National: Telstra to Offer Refund for Slow NBN

Telstra has offered refunds to around 42,000 customers who experienced slow National Broadband Network (NBN) speeds.

The service provider admitted that it may have made false or misleading representations in its advertising, in breach of the Australian Consumer Law.

An analysis by the Australian Competition and Consumer Commission (ACCC) found that 26,497 people, or 56 per cent of the paying customers, were not getting the speeds that were promised by the NBN advertising, which claimed download speeds of up to 100 megabits per second (Mbps) and upload speeds of up to 40 Mbps.

“Our investigation revealed many of Telstra’s FTTN and FTTB customers could not receive the maximum speed of their plan,” said ACCC chairman Rod Sims.

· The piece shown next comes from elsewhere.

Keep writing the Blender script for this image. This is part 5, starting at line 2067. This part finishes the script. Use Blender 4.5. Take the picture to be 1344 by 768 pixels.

Telstra will offer customers the opportunity to switch to another plan with refunds, or cancel their plans at no charge.

Sims said while he is happy the ACCC took the initiative to come forward and notify the consumer watchdog about the issue, it remains a problem industry-wide.

“It is an industry problem where consumers are often not getting the speeds they are paying for … We will continue to investigate other retail service providers selling broadband plans over the NBN and take enforcement action where appropriate.”

Source: SBS, ABC, AFR

National: Government Threatens Mandatory Takata Airbags Recall

The Australian government may impose a mandatory recall of defective Takata airbags if car manufacturers are not doing enough to fix them voluntarily.

The malfunctioning Takata airbags, which have been linked to 18 deaths and over 180 injuries around the world, may explode and launch metal shards at passengers when deployed.

Investigation by consumer advocate group CHOICE revealed that 12,300 vehicles with faulty airbags are still on Australian roads, and even some of the replacement device are similarly potentially malfunctioning.

In a statement released on Monday, Minister for Small Business Michael McCormack warned car manufacturers that the federal government has “the power to impose mandatory recalls if necessary”.

Car manufacturers involved, including BMW, Chrysler, Dodge, Ford, Honda, Ferrari, Jeep, Lexus, Mazda, Mitsubishi, Nissan, Performax, Subaru and Toyota are currently doing voluntary recall programs. Lexus and Toyota have admitted to be replacing faulty airbags with identical ones, and would need to refit some of the vehicles.

CHOICE spokesman Tom Godfrey said the use of potentially defective airbags as the replacement was disappointing. “With 2.3 million vehicles in Australia requiring their potentially lethal Takata airbags to be replaced, it’s clear the car companies are under pressure to fulfil their obligations under Australian consumer law,” Godfrey told News.com.au.

“However, refitting vehicles with the same dangerous airbags still leaves people driving ticking time-bombs.”

The Australian Competition and Consumer Commission has started an investigation into the matter.

Chairman Rod Sims said consumers should act as soon as they can. “Do not ignore or delay responding to a letter from your car’s manufacturer or retailer asking you to have your car’s airbag replaced,” Sims said.